DMA is normally used if you want some transaction to take place while the CPU continues to run and do other processing. If your code starts a DMA transaction then basically just waits until it is complete, you're not really gaining much benefit.
Interrupt Service Routines (ISRs) such as your two callbacks should ideally do the bare minimum required, and should do it as quickly as possible. If an Operating System is used, they might give a semaphore, or add something to a message queue. With no OS, typically they might just set a flag. All "heavy" processing would take place in your main (non-ISR) code.
When running in an ISR, lower priority interrupts are blocked. So if your system tick interrupt is lower priority than your timer elapsed callback interrupt, functions like HAL_Delay() will not work in the timer interrupt, because the sysTick is not incrementing.

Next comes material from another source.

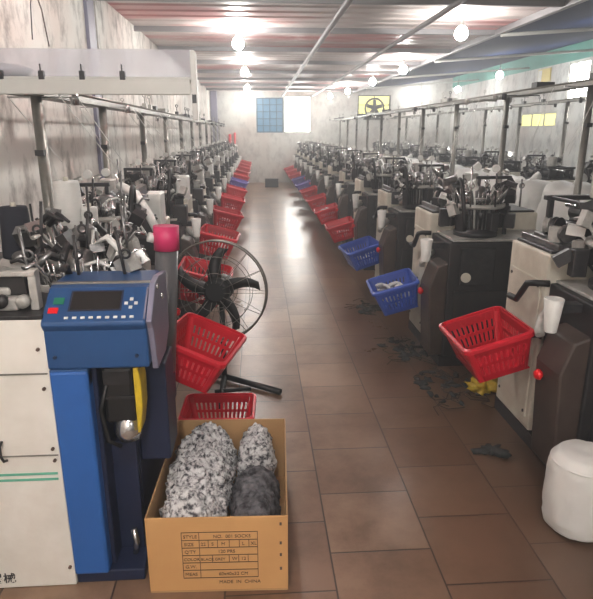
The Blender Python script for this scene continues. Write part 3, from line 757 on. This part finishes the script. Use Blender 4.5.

With those points in mind, you could have a design something like this. (Untested, incomplete, but hopefully shows the intent.)

#include <stdbool.h>

static volatile bool timer_elapsed = false;
static volatile bool dma_complete = false;

void main(void)
{
    // Configure all peripherals etc.
    
    
    for (;;)
    {
        // Wait for timer to elapse
        while (!timer_elapsed)
        {
            // You could be doing other things while you wait...
        }
        
        // Read the three registers
        for (int i = 0; i < 3; ++i)
        {
            static const uint8_t regs[] = {OUT_X_ADD, OUT_Y_ADD, OUT_Z_ADD};
            
            dma_complete = false;
            do_i2c_dma(regs[i]); // Call the HAL DMA function

            // Wait for DMA to complete
            while (!dma_complete)
            {
                // You could be doing things here too...
            }
        }
        
        print_results(); // To be implemented
        
        timer_elapsed = false;
    }
}

void HAL_I2C_MemRxCpltCallback(I2C_HandleTypeDef* hi2c)
{
    dma_complete = true;
}

void HAL_TIM_PeriodElapsedCallback(TIM_HandleTypeDef* htim)
{
    timer_elapsed = true;
}

The flags are volatile because they are modified in the ISRs, otherwise the main code might assume they never change.